This monograph shows the reader how to avoid the burdens of sensor cost, reduced internal physical space, and system complexity in the control of AC motors. Many applications fields—electric vehicles, wind- and wave-energy converters and robotics, among them—will benefit.
Sensorless AC Electric Motor Control describes the elimination of physical sensors and their replacement with observers, i.e., software sensors. Robustness is introduced to overcome problems associated with the unavoidable imperfection of knowledge of machine parameters—resistance, inertia, and so on—encountered in real systems. The details of a large number of speed- and/or position-sensorless ideas for different types of permanent-magnet synchronous motors and induction motors are presented along with several novel observer designs for electrical machines. Control strategies are developed using high-order, sliding-mode and quasi-continuous-sliding-mode techniques and two types of observer–controller schemes based on backstepping and sliding-mode techniques are described.
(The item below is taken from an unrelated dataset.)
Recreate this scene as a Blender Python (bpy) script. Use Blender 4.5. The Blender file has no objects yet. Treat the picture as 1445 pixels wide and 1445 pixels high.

Experimental results validate the performance of these observer and controller configurations with test trajectories of significance in difficult sensorless-AC-machine problems.
Control engineers working with AC motors in a variety of industrial environments will find the space-and-cost-saving ideas detailed in Sensorless AC Electric Motor Control of much interest. Academic researchers and graduate students from electrical, mechanical and control-engineering backgrounds will be able to see how advanced theoretical control can be applied in meaningful real systems.